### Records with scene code
☆ ☆ ☆ ☆ ☆ ☆ ☆

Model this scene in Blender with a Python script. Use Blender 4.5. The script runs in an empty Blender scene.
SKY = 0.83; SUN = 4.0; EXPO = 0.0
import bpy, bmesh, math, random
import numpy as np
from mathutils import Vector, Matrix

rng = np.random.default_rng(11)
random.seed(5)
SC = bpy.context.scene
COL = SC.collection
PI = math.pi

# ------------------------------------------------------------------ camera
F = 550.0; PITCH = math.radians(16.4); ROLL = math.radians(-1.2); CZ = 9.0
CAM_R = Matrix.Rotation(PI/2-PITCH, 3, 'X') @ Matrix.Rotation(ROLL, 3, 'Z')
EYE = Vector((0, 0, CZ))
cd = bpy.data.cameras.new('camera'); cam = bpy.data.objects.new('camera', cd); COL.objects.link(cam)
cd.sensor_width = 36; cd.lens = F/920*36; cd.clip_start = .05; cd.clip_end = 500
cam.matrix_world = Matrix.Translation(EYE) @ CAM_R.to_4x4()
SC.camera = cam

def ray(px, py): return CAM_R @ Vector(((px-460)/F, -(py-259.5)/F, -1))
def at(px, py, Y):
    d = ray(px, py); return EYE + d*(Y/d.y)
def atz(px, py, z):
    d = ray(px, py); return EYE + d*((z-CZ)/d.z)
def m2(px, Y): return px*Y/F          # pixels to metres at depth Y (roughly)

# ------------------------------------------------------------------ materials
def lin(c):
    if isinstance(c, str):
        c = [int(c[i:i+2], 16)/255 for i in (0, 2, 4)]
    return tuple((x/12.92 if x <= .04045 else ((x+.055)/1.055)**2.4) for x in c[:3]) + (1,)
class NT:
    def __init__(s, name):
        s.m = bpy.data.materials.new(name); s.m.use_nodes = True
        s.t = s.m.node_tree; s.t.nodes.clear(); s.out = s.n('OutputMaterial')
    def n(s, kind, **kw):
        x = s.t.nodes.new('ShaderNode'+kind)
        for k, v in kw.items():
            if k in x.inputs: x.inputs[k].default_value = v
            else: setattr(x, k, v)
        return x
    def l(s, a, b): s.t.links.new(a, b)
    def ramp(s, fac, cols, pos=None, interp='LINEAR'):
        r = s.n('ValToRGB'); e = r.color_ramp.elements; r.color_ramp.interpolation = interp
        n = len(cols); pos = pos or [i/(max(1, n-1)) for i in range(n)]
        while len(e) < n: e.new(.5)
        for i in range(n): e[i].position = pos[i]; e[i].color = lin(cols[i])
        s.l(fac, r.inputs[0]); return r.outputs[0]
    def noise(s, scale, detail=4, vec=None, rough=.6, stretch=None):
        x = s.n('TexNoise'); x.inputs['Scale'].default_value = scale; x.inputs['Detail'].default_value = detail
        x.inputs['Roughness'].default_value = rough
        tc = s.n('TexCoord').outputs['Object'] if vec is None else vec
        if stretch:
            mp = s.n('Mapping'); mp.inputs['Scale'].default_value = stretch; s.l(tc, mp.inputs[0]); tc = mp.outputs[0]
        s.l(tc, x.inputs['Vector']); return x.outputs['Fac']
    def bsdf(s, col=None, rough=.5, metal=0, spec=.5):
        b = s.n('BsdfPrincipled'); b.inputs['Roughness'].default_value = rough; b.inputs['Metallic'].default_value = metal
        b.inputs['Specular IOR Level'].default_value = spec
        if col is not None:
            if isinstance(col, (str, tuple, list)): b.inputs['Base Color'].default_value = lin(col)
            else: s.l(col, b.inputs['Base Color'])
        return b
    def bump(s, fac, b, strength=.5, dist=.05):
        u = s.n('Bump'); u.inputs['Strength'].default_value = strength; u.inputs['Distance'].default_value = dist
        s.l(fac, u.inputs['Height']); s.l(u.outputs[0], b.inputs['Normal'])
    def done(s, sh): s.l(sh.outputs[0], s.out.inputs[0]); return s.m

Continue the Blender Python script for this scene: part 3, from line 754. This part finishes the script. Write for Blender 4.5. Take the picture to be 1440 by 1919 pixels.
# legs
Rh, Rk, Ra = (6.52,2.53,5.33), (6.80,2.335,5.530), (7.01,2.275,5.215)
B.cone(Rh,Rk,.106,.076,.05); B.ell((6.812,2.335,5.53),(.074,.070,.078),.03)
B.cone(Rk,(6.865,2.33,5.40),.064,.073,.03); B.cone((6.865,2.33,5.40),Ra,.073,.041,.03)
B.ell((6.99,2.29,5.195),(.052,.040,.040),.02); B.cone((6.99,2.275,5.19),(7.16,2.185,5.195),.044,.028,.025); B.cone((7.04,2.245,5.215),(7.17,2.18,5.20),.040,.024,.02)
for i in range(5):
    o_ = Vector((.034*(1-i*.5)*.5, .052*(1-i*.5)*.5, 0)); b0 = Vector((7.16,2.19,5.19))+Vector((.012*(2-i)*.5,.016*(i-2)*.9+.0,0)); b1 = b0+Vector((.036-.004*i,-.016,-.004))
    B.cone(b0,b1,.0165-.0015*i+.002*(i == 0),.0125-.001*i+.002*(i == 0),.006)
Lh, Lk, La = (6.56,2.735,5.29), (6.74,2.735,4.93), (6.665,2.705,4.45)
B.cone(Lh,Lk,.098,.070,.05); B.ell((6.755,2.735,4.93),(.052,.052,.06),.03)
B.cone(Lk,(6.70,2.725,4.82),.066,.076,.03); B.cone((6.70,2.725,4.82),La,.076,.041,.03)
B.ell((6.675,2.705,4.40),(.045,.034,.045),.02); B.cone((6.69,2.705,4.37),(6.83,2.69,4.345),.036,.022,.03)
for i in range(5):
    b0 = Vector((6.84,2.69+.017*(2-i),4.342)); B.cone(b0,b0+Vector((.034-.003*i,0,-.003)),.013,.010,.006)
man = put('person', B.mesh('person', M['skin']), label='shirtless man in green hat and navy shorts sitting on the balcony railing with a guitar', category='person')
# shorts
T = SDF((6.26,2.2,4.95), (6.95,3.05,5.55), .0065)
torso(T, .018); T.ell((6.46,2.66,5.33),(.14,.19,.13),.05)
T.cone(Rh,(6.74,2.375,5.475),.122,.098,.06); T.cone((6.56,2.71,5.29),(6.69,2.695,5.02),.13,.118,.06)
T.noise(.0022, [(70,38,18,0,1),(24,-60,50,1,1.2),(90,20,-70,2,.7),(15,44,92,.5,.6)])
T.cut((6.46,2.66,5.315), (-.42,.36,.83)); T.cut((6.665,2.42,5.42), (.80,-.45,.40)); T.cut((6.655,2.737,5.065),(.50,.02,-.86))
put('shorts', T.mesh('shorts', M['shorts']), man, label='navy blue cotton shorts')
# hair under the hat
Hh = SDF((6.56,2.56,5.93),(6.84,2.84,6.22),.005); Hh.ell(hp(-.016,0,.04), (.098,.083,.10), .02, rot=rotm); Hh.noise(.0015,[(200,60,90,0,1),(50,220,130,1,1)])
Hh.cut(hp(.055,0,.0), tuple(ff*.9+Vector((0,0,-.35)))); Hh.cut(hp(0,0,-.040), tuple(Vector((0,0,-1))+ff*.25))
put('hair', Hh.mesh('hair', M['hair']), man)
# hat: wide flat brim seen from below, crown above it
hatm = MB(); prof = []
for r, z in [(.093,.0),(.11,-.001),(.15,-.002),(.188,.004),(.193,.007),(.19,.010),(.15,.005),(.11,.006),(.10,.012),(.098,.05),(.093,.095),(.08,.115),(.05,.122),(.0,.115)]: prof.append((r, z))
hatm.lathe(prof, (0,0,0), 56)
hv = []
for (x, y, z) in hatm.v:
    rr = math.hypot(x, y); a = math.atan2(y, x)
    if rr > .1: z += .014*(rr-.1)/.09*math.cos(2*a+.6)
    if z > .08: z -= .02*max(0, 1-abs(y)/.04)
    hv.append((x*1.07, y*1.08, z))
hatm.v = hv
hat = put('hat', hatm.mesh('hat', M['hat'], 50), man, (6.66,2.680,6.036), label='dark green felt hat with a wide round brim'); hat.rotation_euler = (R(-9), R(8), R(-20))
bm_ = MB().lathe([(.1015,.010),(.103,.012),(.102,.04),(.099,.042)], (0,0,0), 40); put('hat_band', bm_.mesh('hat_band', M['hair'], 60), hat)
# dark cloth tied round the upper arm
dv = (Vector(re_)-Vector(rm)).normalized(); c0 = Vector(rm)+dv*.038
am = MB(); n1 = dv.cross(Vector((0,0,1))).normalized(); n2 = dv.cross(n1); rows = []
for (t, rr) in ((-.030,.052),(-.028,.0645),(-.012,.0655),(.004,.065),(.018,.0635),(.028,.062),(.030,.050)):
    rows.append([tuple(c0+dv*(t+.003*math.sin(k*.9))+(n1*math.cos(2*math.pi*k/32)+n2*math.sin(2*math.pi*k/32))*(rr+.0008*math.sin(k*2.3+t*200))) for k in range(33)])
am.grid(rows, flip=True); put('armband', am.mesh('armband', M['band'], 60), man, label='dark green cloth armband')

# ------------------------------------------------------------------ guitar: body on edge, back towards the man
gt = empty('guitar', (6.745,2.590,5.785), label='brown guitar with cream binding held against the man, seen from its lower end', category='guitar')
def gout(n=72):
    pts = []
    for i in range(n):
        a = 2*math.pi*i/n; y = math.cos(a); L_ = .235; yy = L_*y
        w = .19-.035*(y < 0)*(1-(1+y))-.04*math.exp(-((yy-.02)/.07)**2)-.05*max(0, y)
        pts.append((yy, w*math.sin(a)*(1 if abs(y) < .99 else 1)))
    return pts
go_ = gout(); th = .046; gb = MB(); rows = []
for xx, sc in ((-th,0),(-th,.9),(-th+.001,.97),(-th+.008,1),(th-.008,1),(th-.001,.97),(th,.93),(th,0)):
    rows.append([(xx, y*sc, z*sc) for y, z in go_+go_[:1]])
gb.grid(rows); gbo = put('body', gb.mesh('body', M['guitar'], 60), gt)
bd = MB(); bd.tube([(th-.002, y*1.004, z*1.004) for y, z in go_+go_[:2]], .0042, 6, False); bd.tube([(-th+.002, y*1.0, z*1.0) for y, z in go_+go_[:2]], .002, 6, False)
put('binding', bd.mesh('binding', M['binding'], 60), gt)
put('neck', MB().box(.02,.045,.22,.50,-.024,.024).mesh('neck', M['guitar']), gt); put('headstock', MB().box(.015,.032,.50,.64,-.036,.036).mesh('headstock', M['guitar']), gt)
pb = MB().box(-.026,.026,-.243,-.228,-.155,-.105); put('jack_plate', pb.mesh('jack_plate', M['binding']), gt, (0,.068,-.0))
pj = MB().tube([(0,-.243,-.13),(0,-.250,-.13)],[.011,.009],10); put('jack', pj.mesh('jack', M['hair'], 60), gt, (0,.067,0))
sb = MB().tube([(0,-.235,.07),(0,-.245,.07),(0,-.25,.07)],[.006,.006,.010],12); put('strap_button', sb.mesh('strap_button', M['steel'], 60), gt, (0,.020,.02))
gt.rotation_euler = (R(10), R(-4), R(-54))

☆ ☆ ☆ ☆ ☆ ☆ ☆

### What needs to be done
Return a word-for-word copy of the lines from the beginning of the listing to the line holding "PI = math.pi", both kept.

### Solution to the exercise
Model this scene in Blender with a Python script. Use Blender 4.5. The script runs in an empty Blender scene.
SKY = 0.83; SUN = 4.0; EXPO = 0.0
import bpy, bmesh, math, random
import numpy as np
from mathutils import Vector, Matrix

rng = np.random.default_rng(11)
random.seed(5)
SC = bpy.context.scene
COL = SC.collection
PI = math.pi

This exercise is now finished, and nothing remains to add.